Deux catégories d'entreprises
Nous vivons une mutation paradigmatique qui donne deux catégories d'entreprises : les entreprises de l'ancien monde (ma "courbe rouge") et les entreprises du nouveau monde (ma "courbe verte").
Le livre "La Comédie (in)humaine" de mes amis Nicolas Bouzou et Julia de Funès, décrit parfaitement les entreprises de la courbe rouge (souvent grandes, lourdes, hiérarchiques, bureaucratiques, absurdes, kafkaïennes, etc … fonctionnant sur le modèle classique financiariste américain). En face, les entreprises de la courbe verte ne fonctionnent pas comme ça.
Le vrai problème d'aujourd'hui est celui-ci : les entreprises qui resteront sur la "courbe rouge" vont disparaître (comme les dinosaures à la fin du jurassique) si elles ne basculent pas dans l'autre modèle. C'est cela la "crise" (du verbe grec kritein : trier, tamiser, ne laisser passer que ce qui satisfait à certains "critères").
Il y a, aujourd'hui, une fuite en avant dans le ludique, dans le youkaïdi-youkaïda managérial où l'on joue puérilement à des jeux abêtissants, infantilisants, où l'émotionnel de base prend la place de l'intelligence, où les "coaches" (vous savez ces incompétents qui jouent aux psys) se prennent pour des sages.
Je sors de la convention nationale d'un gros réseau de cadres, à Carcassonne.
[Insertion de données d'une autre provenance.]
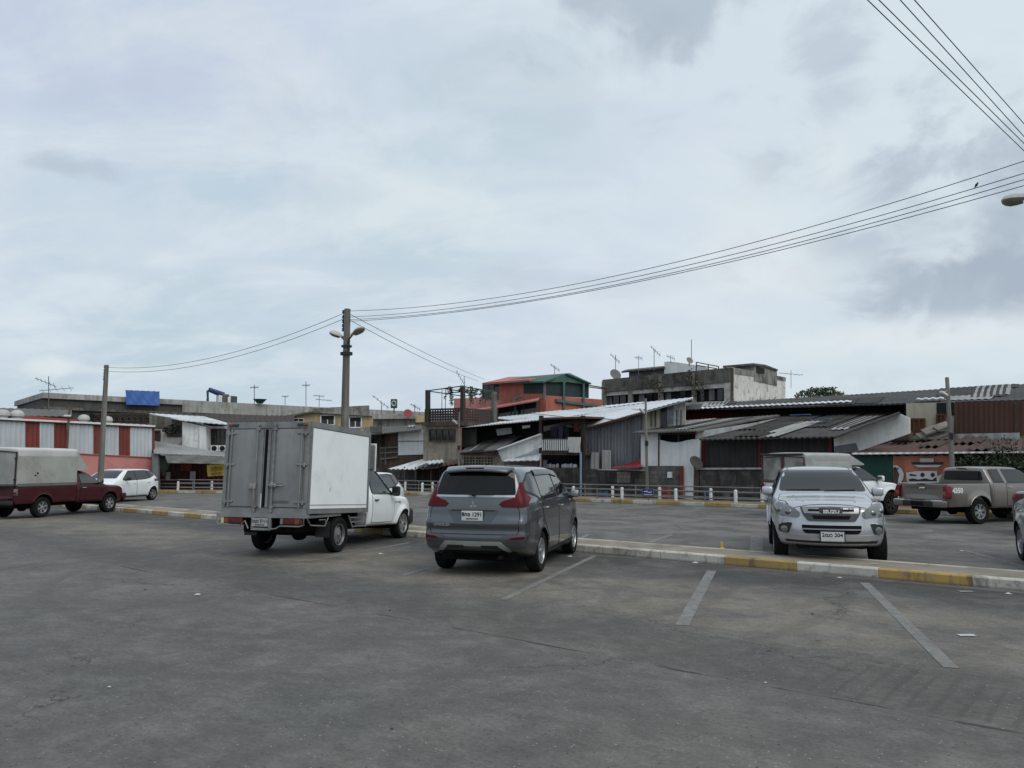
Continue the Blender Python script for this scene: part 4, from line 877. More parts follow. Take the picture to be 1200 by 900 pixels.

C'était la caricature de ce que mes deux amis décrivent dans leur livre : des shows et discours illuminés de jeunes startupers devant 1500 cadres salariés pour les faire rêver d'entrepreneuriat, des papouilles collectives coordonnées, de l'émotionnel ras-des-pâquerettes, des séances "méditatives" à la noix, de la sensiblerie infantile, des "échanges" d'un vide abyssal, de la puérile "fête" fusionnelle, de la fausse communion extatique, …
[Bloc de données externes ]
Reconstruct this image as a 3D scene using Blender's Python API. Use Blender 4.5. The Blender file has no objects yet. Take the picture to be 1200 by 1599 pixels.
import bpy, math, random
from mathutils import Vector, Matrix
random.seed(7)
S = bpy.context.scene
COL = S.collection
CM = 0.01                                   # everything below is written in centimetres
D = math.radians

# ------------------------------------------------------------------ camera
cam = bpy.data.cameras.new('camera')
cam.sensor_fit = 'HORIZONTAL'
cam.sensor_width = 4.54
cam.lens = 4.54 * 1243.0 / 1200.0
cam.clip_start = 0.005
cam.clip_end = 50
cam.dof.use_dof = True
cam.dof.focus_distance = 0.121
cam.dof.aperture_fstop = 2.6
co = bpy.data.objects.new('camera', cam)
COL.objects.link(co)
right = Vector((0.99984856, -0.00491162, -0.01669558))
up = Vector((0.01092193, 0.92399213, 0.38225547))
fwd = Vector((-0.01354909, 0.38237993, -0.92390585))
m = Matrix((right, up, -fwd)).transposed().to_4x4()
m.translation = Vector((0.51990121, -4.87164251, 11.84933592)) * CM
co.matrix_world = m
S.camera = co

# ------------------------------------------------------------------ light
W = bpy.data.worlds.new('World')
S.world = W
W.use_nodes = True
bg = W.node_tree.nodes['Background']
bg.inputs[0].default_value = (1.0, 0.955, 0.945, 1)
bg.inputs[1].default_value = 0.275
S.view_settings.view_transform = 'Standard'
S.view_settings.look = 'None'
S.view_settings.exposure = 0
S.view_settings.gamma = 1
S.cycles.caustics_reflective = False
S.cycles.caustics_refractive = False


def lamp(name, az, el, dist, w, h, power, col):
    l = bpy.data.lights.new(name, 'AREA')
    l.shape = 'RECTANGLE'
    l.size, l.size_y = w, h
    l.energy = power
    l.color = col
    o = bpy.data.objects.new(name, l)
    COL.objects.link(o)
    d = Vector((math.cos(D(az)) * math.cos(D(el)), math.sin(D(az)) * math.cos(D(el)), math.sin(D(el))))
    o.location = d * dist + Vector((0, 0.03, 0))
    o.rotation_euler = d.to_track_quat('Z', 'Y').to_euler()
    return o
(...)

Ce qui est lénifiant et cucul, ce ne sont, en général, pas les membres (ils viennent surtout pour rencontrer des experts et pour se retrouver entre eux à faire quelque chose d'intelligent ou de sympathique, en toute amitié), mais c'est "l'appareil" salarié parisien qui est sensible aux "modes" managériales exotiques et aux "consultants" venus d'ailleurs.
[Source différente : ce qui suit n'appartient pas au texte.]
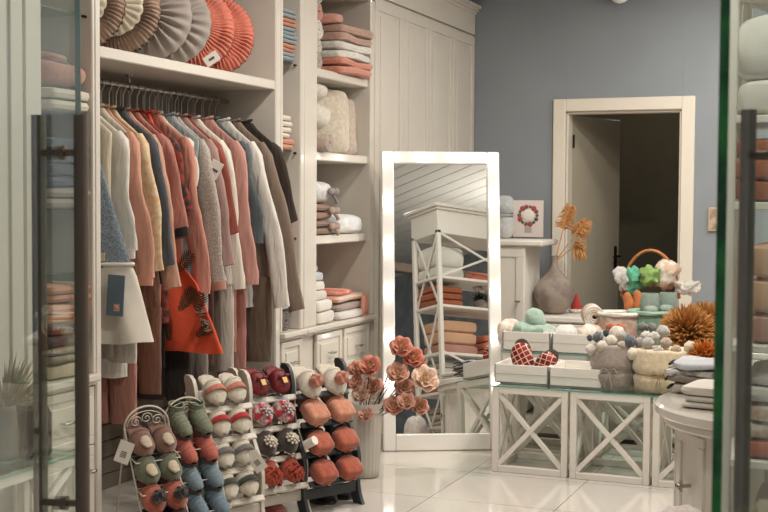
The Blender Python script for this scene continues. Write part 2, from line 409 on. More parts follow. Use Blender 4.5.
# narrow column right of clothes
def fold_stack(y, z, x, cols, size, group, labels, name='folded_towel', cat='towel', rz=0, h=None):
    for k, c_ in enumerate(cols):
        hh = h or size[2]
        mm = c_ if not isinstance(c_, str) else cloth(c_)
        folded(name, labels[k], cat, (x+rnd(-.008, .008), y+rnd(-.006, .006), z), (size[0], size[1], hh), 1 if hh < .035 else 2, mm, rz+rnd(-.04, .04), group); z += hh*1.04
    return z
cols = [GB, CO, GB, GB, CO, GB]; pos = ['bottom', 'second from bottom', 'third from bottom', 'third from top', 'second from top', 'top']
fold_stack(6.025, 2.241, -3.15, cols, (.34, .20, .043), g1, ['%s folded towel, %s of the upper stack on the narrow glass shelves' % ('coral' if c == CO else 'blue-grey', p) for c, p in zip(cols, pos)])
fold_stack(6.025, 1.766, -3.15, ['#c9876c', '#d8cdbd', '#d5cab9'], (.3, .17, .06), g1, ['coral folded towel at the bottom on the middle glass shelf right of clothes', 'cream folded towel in the middle of the pile on the middle glass shelf', 'small cream folded towel topmost on the middle glass shelf right of clothes'])
fold_stack(6.03, 1.301, -3.15, ['#cf8a70', '#d9d3c8'], (.3, .18, .08), g1, ['coral folded towel on the lowest glass shelf right of the clothes', 'white folded towel lying on a coral one on the lowest glass shelf'])
rolled('rolled_towel', 'dark grey-brown rolled towel on the counter of the narrow column', 'towel', (-3.12, 6.05, .791), .055, .20, cloth('#6f6660'), PI/2, g1)
folded('folded_towel', 'brownish grey folded towel beneath the pale blue one on the narrow counter', 'towel', (-3.28, 6.05, .791), (.2, .18, .10), 2, cloth('#8a8078'), 0, g1)
folded('folded_towel', 'pale blue-grey towel bundle on the counter of the narrow column', 'towel', (-3.16, 6.05, .905), (.34, .19, .10), 2, cloth('#a3aeb4'), 0, g1)
# wide column: shelf 2.24
g2 = 'bedding on the top shelf left of the mirror'
zt = 2.241
for k, (c_, h, n_) in enumerate((('#b0a092', .09, 'greyish mauve'), ('#cbbfab', .08, 'beige'), ('#ddd6ca', .11, 'white'), ('#cf907a', .10, 'coral'), ('#a4adb3', .10, 'grey-blue'))):
    rolled('rolled_blanket', '%s rolled blanket in the left pile on the top bedding shelf' % n_, 'blanket', (-3.15, 6.44, zt), h/2, .28, fuzzy(c_), PI/2, g2, 3); zt += h*.97
zt = 2.241
for k, (c_, h, n_) in enumerate((('#d88468', .085, 'bright coral crumpled'), ('#ddd7cc', .095, 'white'), ('#b98f7c', .10, 'dusty brown'))):
    folded('folded_blanket', '%s folded blanket in the right pile on the top bedding shelf' % n_, 'blanket', (-3.14, 6.87, zt), (.40, .46, h), 2, fuzzy(c_), -.05, g2, .012); zt += h
folded('folded_blanket', 'small coral cloth topping the brown blanket on the top bedding shelf', 'blanket', (-3.1, 6.68, zt), (.22, .2, .05), 1, fuzzy('#d0917a'), .3, g2, .015)
# shelf 1.77
g3 = 'fur cushions on the middle shelf left of the mirror'
rolled('rolled_blanket', 'beige-pink rolled fleece lowest of three rolls on the middle shelf', 'blanket', (-3.1, 6.46, 1.771), .055, .3, fuzzy('#b5a08f'), PI/2, g3)
o = MB().soft((0, 0, .085), (.30, .22, .17), .8, .7, amp=.006).build('rolled_blanket', fuzzy('#d8cfc0')); setp(o, (-3.12, 6.47, 1.885)); tag(o, 'large white fleece roll in the middle of three rolls on the shelf', 'blanket', g3)
o = MB().soft((0, 0, .06), (.28, .2, .12), .8, .7, amp=.006).build('rolled_blanket', fuzzy('#d0c6b6')); setp(o, (-3.12, 6.46, 2.05)); tag(o, 'cream fleece roll topmost of three rolls on the shelf', 'blanket', g3)
def pillow(name, label, c, w, h, t, m, rz, rx=0, group=None, cat='cushion'):
    o = MB().soft((0, 0, h/2), (w, t, h), .55, .9, 36, 18, .008, 12, seed=c[1]).build(name, m)
    # square the outline: width along local X, height along Z
    for v in o.data.vertices:
        z = (v.co.z-h/2)/(h/2); x = v.co.x/(w/2); q = max(abs(x), abs(z))
        v.co.y *= max(.18, 1-q**4*.75); v.co.x *= 1+.18*abs(z)**3
    setp(o, c, rz, rx); return tag(o, label, cat, group)
pillow('fur_cushion', 'cream textured fur cushion standing upright beside the fleece rolls', (-3.12, 6.75, 1.772), .36, .39, .12, fuzzy('#cdbfa9'), math.radians(52), -.12, g3)
pillow('fur_cushion', 'thin pinkish beige cushion standing at the right end of the middle shelf', (-3.16, 7.0, 1.772), .30, .36, .08, fuzzy('#c8b6a4'), math.radians(48), -.1, g3)
# shelf 1.295
g4 = 'bedding on the lowest shelf left of the mirror'
def bundle(label, c, size, m, rz=0, group=None, n=2, bow=None):
    r = T('bedding_bundle', label, 'bedding', c, rz, group)
    q = MB()
    for k in range(n): q.soft((0, 0, size[2]*(k+.5)/n), (size[0], size[1], size[2]/n*1.15), .6, .45, 30, 10, .008, 10, seed=c[2]*9+k)
    q.build('folded_cloth', m, r)
    if bow:
        w = MB(); x0 = size[0]/2
        w.ball((x0+.006, size[1]*.3, size[2]*.55), .02, 10, 8, .004); 
        for s_ in (-1, 1): w.soft((x0+.012, size[1]*.3+s_*.035, size[2]*.58), (.03, .06, .04), .8, .8, 12, 8, .004)
        w.tube([(x0, size[1]*.3, size[2]*.5), (x0+.02, size[1]*.3+.02, size[2]*.2), (x0+.025, size[1]*.3+.03, .0)], [.008, .01, .012], 8); w.build('bow', bow, r)
    return r
bundle('brown folded bedding bundle at the bottom left of the lowest shelf', (-3.16, 6.52, 1.296), (.32, .30, .085), cloth('#8d6f5f'), 0, g4, 2, cloth('#a98d7c'))
bundle('reddish brown bedding bundle resting on another, lowest shelf left of mirror', (-3.16, 6.52, 1.385), (.32, .29, .09), cloth('#93705f'), 0, g4, 2, cloth('#a98d7c'))
bundle('grey-white patterned bedding bundle topmost on the lowest shelf', (-3.16, 6.51, 1.478), (.32, .28, .12), mat('grey_floral_cloth', '#b9b9b9', .9, bump=.3, col2='#d6d3ce', vscale=22), 0, g4, 1, cloth('#8a8180'))
bundle('low white bedding bundle alone at the right of the lowest shelf', (-3.14, 6.88, 1.296), (.32, .36, .11), mat('white_floral_cloth', '#c9cbcc', .9, bump=.3, col2='#dedbd6', vscale=18), 0, g4, 1)
# counter top of wide column
g5 = 'folded towels in the tower on the counter by the mirror'
zt = .791
tc_ = [('#d8d1c6', 'white', .07), ('#dad5cb', 'off-white', .062), ('#cfc8be', 'cream', .055), ('#d9d4ca', 'snowy', .055), ('#b4b9bd', 'pale blue-grey', .05), ('#c4a396', 'dusty pink', .042), ('#d8d2c8', 'light ivory', .05), ('#c9a090', 'small pinkish', .04)]
ordn = ['lowest', 'second from the bottom', 'third from the bottom', 'fourth from the bottom', 'fifth from the bottom', 'third from the top', 'second from the top', 'topmost']
for k, (c_, n_, h) in enumerate(tc_):
    folded('folded_towel', '%s folded towel, %s in the tall counter tower' % (n_, ordn[k]), 'towel', (-3.12-k*.003, 6.49-k*.011, zt), (.3-k*.016, .25-k*.022, h), 1, cloth(c_), rnd(-.05, .05), g5); zt += h*1.0
g6 = 'folded blankets on the counter next to the mirror'
folded('folded_blanket', 'white folded blanket at the bottom of the counter pile beside the mirror', 'blanket', (-3.13, 6.86, .791), (.32, .40, .05), 1, cloth('#cfc9c0'), 0, g6)
folded('folded_blanket', 'mauve grey folded blanket in the counter pile beside the mirror', 'blanket', (-3.14, 6.86, .842), (.3, .42, .045), 1, cloth('#a08d84'), .03, g6)
fb = T('folded_blanket', 'coral and pink folded blanket with a hanging fringed corner beside the mirror', 'blanket', (-3.14, 6.87, .889), .02, g6)
q = MB(); q.soft((0, 0, .022), (.32, .46, .045), .5, .25, 32, 8, .008, 10); q.build('folded_cloth', mat('coral_patterned_wool', '#d99a80', .95, bump=.5, bscale=90, col2='#cfb7a6', vscale=7), fb)
q = MB(); q.soft((.165, .17, -.03), (.035, .1, .12), .6, .7, 16, 10, .006)
for k in range(7): q.tube([(.17, .13+k*.014, -.08), (.172, .128+k*.015, -.125)], [.004, .006], 6)
q.build('fringe', cloth('#d9907a'), fb)
folded('folded_blanket', 'pink and white folded blanket topmost beside the mirror', 'blanket', (-3.13, 6.80, .934), (.26, .26, .03), 1, mat('pink_white_wool', '#dcb6a4', .95, bump=.5, col2='#c9705a', vscale=8), .1, g6)

# left column items (behind the glass door)
g7 = 'folded goods in the left glass-shelf column'
LX, LY = -3.14, 4.09
folded('folded_towel', 'white thick folded towel under the coral roll at upper left', 'towel', (LX, LY, 1.841), (.34, .27, .085), 2, cloth('#cdc3b2'), 0, g7)
cr = T('rolled_blanket', 'coral rolled blanket tied with a pale band at upper left', 'blanket', (LX, LY, 1.93), PI/2, g7)
q = MB(); q.soft((0, 0, .055), (.28, .32, .11), .8, .4, 30, 12, .007); q.soft((-.01, .01, .12), (.16, .26, .05), .8, .6, 24, 8, .006); q.build('rolled_cloth', fuzzy('#c08470'), cr)
q = MB(); q.tube([(.147*sgp(math.cos(t), .5), -.05, .06+.063*sgp(math.sin(t), .6)) for t in [2*PI*i/24 for i in range(24)]], .007, 8, closed=True, flatax=Vector((0, 1, 0))); q.build('ribbon', cloth('#d8c9b4'), cr)
zt = 1.461
for c_, n_, h in (('#8f8375', 'taupe knitted', .075), ('#434b55', 'dark navy', .075), ('#4a525c', 'slate blue', .09)):
    pass
zt = 1.2
for c_, n_, h in (('#8b8176', 'taupe woven', .07),):
    pass
def lstack(z, items):
    for c_, n_, h, rib in items:
        folded('folded_blanket', '%s in the left glass-shelf column' % n_, 'blanket', (LX, LY, z), (.34, .27, h), 2 if h > .06 else 1, cloth(c_), rnd(-.03, .03), g7, .006, rib); z += h*1.03
lstack(1.461, (('#8b8072', 'taupe woven throw under two navy ones', .08, None), ('#3f4853', 'dark navy folded throw between taupe and slate', .09, None), ('#49525d', 'slate blue folded throw on the navy one', .10, None)))
lstack(1.205, ()) 
lstack(.791, (('#c2b194', 'cream folded towel lowest on the counter', .06, None), ('#8b8072', 'brownish grey folded towel above the cream one', .065, None), ('#3e444c', 'charcoal folded towel above the brownish grey one', .09, None), ('#c07a58', 'burnt coral folded blanket with pale ribbon', .075, cloth('#d8c4a8')), ('#c5835f', 'orange-coral folded blanket topmost on the counter pile', .07, cloth('#d8c4a8'))))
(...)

De plus en plus, cela sombre dans le "développement personnel" et le syndrome "coach" (made in Québec ou Finlande : c'est la mode). C'est triste.
Tout cela est navrant et cause de gros dégâts car le temps perdu à "se distraire" avec toutes ces fadaises n'est pas consacré à l'indispensable révolution managériale interne pour faire basculer les entreprises dans le nouveau paradigme.